— begin —

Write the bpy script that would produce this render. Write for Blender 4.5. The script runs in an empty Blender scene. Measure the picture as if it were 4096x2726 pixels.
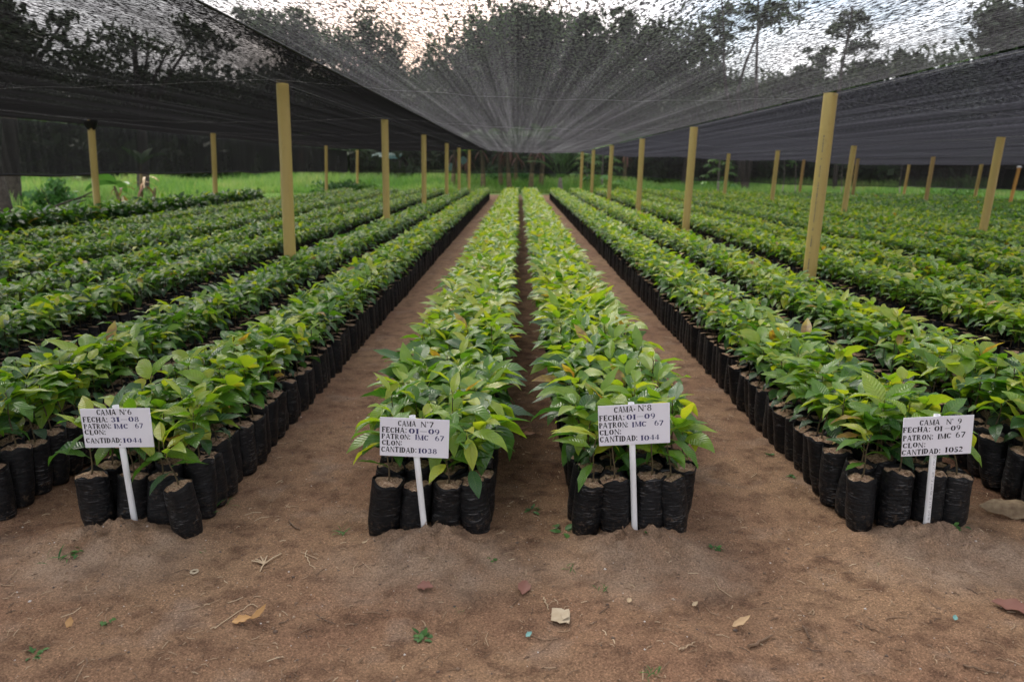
import bpy, math, random
import numpy as np
from math import radians, pi, sin, cos
rng = np.random.default_rng(7)
random.seed(7)
S = bpy.context.scene
COL = S.collection

# ------------------------------------------------------------------ camera
F = 3000.0 / 4096 * 36
PITCH, YAW, HC = math.atan(701 / 3000), math.atan(27 / 3000), 1.29
cd = bpy.data.cameras.new('camera')
cam = bpy.data.objects.new('camera', cd)
COL.objects.link(cam)
cd.sensor_width = 36
cd.lens = F
cd.clip_start = 0.05
cd.clip_end = 2000
cd.dof.use_dof = True
cd.dof.focus_distance = 2.85
cd.dof.aperture_fstop = 3.2
cam.location = (0, 0, HC)
cam.rotation_euler = (pi / 2 - PITCH, 0, YAW)
S.camera = cam

# ------------------------------------------------------------------ world, sun, exposure
W = bpy.data.worlds.new('World')
S.world = W
W.use_nodes = True
wn = W.node_tree
wn.nodes.clear()


def nd(nt, t, ins=None, **kw):
    n = nt.nodes.new(t)
    for k, v in kw.items():
        setattr(n, k, v)
    for k, v in (ins or {}).items():
        s = n.inputs[k]
        if isinstance(v, bpy.types.NodeSocket):
            nt.links.new(v, s)
        elif isinstance(v, bpy.types.Node):
            nt.links.new(v.outputs[0], s)
        else:
            if s.type == 'RGBA' and len(v) == 3:
                v = (*v, 1)
            s.default_value = v
    return n


def ramp(nt, fac, stops, interp='LINEAR'):
    r = nd(nt, 'ShaderNodeValToRGB', {'Fac': fac})
    e = r.color_ramp.elements
    r.color_ramp.interpolation = interp
    while len(e) < len(stops):
        e.new(0.5)
    for i, (p, c) in enumerate(stops):
        e[i].position = p
        if not isinstance(c, tuple):
            c = (c, c, c)
        e[i].color = (*c, 1)
    return r


def mth(nt, op, a, b=0.0, c=0.0, clamp=False):
    n = nd(nt, 'ShaderNodeMath', {0: a, 1: b, 2: c}, operation=op)
    n.use_clamp = clamp
    return n.outputs[0]


def mixc(nt, fac, a, b, mode='MIX'):
    n = nt.nodes.new('ShaderNodeMix')
    n.data_type = 'RGBA'
    n.blend_type = mode
    for i, v in ((0, fac), (6, a), (7, b)):
        s = n.inputs[i]
        if isinstance(v, bpy.types.NodeSocket):
            nt.links.new(v, s)
        elif isinstance(v, bpy.types.Node):
            nt.links.new(v.outputs[0], s)
        elif i == 0:
            s.default_value = v
        else:
            s.default_value = (*v, 1)
    return n.outputs[2]


SUN_EL, SUN_AZ = 42, -25            # azimuth: degrees from +Y towards +X
sky = nd(wn, 'ShaderNodeTexSky', sky_type='NISHITA', sun_disc=False, sun_elevation=radians(SUN_EL),
         sun_rotation=radians(SUN_AZ), altitude=100, dust_density=2.0)
wtc = nd(wn, 'ShaderNodeTexCoord')
wmap = nd(wn, 'ShaderNodeMapping', {'Vector': wtc.outputs['Generated'], 'Scale': (2.2, 2.2, 5.0)})
wno = nd(wn, 'ShaderNodeTexNoise', {'Vector': wmap, 'Scale': 1.4, 'Detail': 6.0, 'Roughness': 0.55})
wr = ramp(wn, wno.outputs['Fac'], [(0.36, 0.0), (0.58, 1.0)])
cl = mixc(wn, mth(wn, 'MULTIPLY', wr.outputs[0], 0.88), sky.outputs[0], (13.5, 13.2, 13.4))
gd = nd(wn, 'ShaderNodeVectorMath', {0: wtc.outputs['Generated'], 1: (-0.125, 0.984, 0.125)}, operation='DOT_PRODUCT').outputs['Value']
gl = mth(wn, 'POWER', mth(wn, 'MAXIMUM', gd, 0.0), 60.0)
cl = mixc(wn, mth(wn, 'MULTIPLY', gl, 0.75), cl, (17.0, 11.5, 8.6))
bg = nd(wn, 'ShaderNodeBackground', {'Color': cl, 'Strength': 0.10})
nd(wn, 'ShaderNodeOutputWorld', {'Surface': bg})

sd = bpy.data.lights.new('sun', 'SUN')
sun = bpy.data.objects.new('sun', sd)
COL.objects.link(sun)
sd.energy = 1.5
sd.angle = radians(24)
sd.color = (1.0, 0.93, 0.83)
sun.location = (0, 0, 30)
a, e = radians(SUN_AZ), radians(SUN_EL)
sun.rotation_euler = (pi / 2 - e, 0, pi - a)     # light comes from azimuth a at elevation e

S.view_settings.view_transform = 'Standard'
S.view_settings.look = 'None'
S.view_settings.gamma = 1
S.view_settings.exposure = 1.20
S.cycles.use_denoising = True
S.cycles.max_bounces = 8
S.cycles.diffuse_bounces = 4
S.cycles.transparent_max_bounces = 24
S.cycles.sample_clamp_indirect = 8


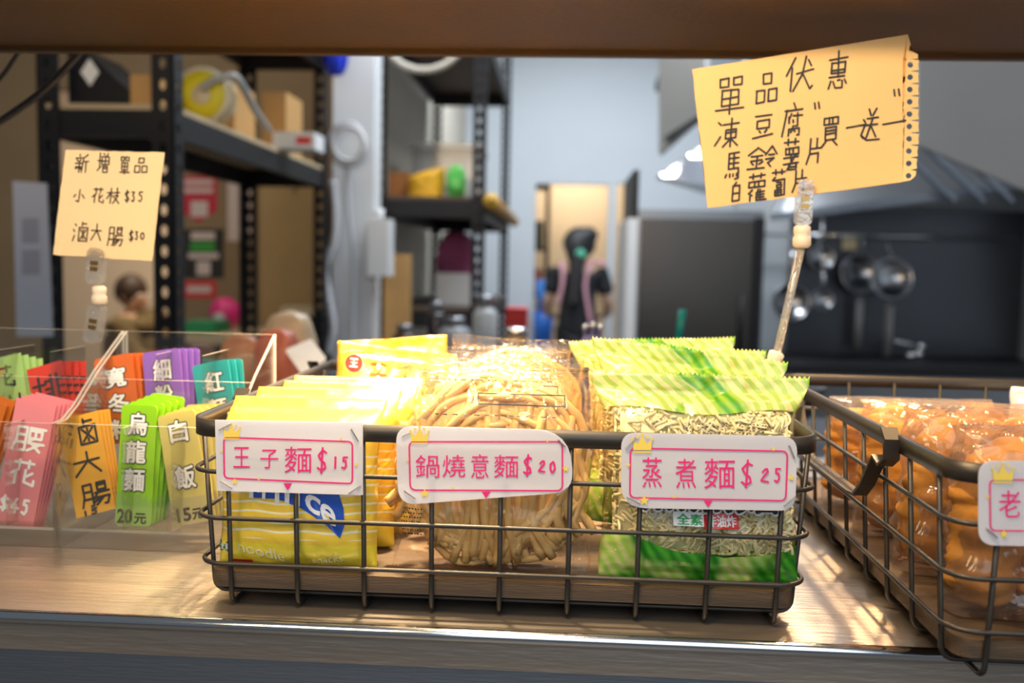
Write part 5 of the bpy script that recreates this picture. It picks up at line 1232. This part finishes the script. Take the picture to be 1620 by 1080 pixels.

— end —

• _Short task_: List every line above that holds the word "pixels".

• _Response_:
Write the bpy script that would produce this render. Write for Blender 4.5. The script runs in an empty Blender scene. Measure the picture as if it were 4096x2726 pixels.
Write part 5 of the bpy script that recreates this picture. It picks up at line 1232. This part finishes the script. Take the picture to be 1620 by 1080 pixels.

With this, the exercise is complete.